Меня поразило, что в десять часов утра он был уже полностью и очень элегантно одет, не так, как в эти часы бывают полураздеты многие другие знаменитости. Ласковость приема была чрезвычайная. Когда я затруднялся каким-нибудь оборотом речи, он так дружелюбно подбрасывал мне французские слова и так по-детски смеялся, если попадал мимо, как будто испытывал от моего визита исключительное удовольствие.
<Стр. 185 >
Я стал просить его прослушать меня не дома, а обязательно в Народном доме, в спектакле. Оказалось, что он свободен тогда, когда я пою не партии Демона, Фигаро или Риголетто, как мне бы хотелось, а партию Валентина в опере «Фауст». Я выразил по этому поводу свое сожаление. Но Баттистини насупился и, шагая по своему огромному номеру, стал мне выговаривать:
— В каком тоне вы поете арию?— и, не давая ответить, продолжал: — Великий Девойод считал партию Валентина одной из интереснейших. Вокально она дает певцу возможность показать себя со всех сторон: ария очень певуча, сцена смерти полна драматизма. Но Валентин, кроме того, еще и очень благородный человек.
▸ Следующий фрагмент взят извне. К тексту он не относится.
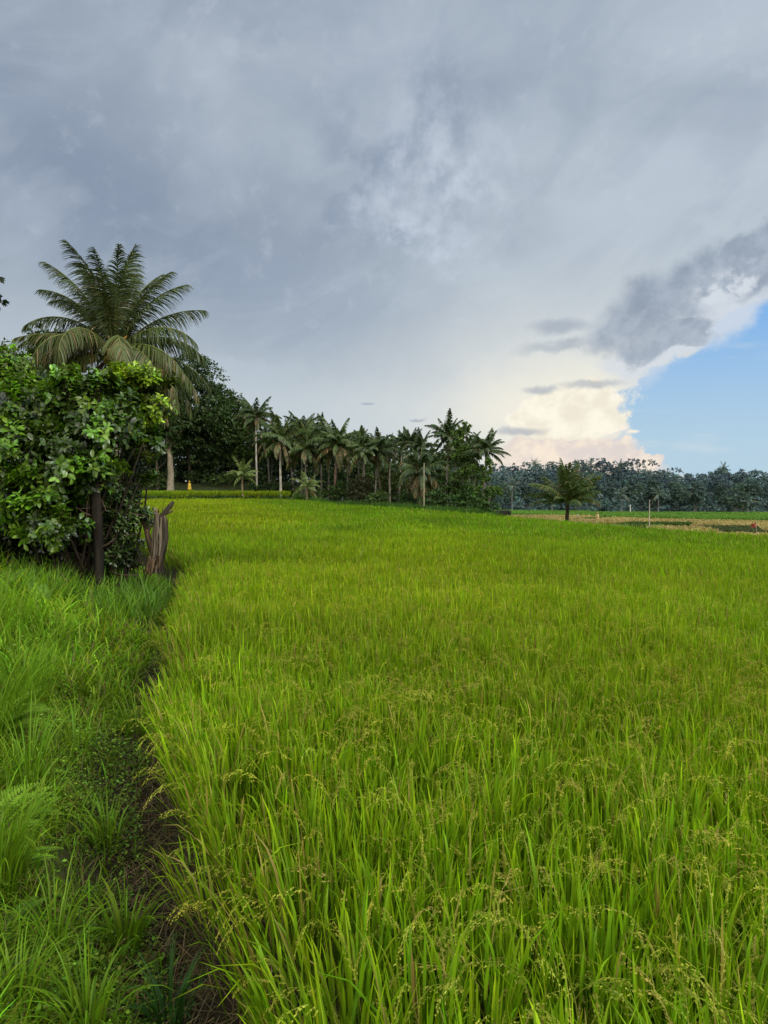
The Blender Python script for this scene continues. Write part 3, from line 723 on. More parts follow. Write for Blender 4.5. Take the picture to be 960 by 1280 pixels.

Подумайте только: уходя на войну, он молится не о своем спасении, а о спасении сестры. При подозрении, что ее хотят обидеть, он идет в бой с двумя противниками, из которых один своим видом может устрашить кого угодно, а другой— синьор, за убийство которого грозит казнь. Таких благородных ролей у баритонов очень мало!
Об этической оценке своих ролей итальянскими певцами мне, кроме этого случая, ни до ни после слышать или читать не пришлось, если не считать отзыва Страччиаре о сервилизме Риголетто.
В то же время Баттистини «не было чуждо ничто человеческое». Так, например, уступая льстивым речам шарлатана А. Г. Ромео, он дал ему хороший отзыв о его плохой книге «Итальянская школа пения». Когда на спектакль присылалось мало цветов, он был способен послать своего секретаря прикупить две-три корзины. И был суеверен.
Однажды я пришел в его уборную, когда его еще не было. В ожидании я присел было в удобное, хотя и потрепанное кресло. Бывший тут же режиссер Дума замахал руками. Я вскочил как ужаленный, а он объяснил мне, что в первый свой приезд в Петербург Баттистини сидел в этом кресле, пока костюмер готовил ему костюм. С тех пор он, как придет, так первым делом присаживается на две-три минуты в это кресло и только потом идет гримироваться.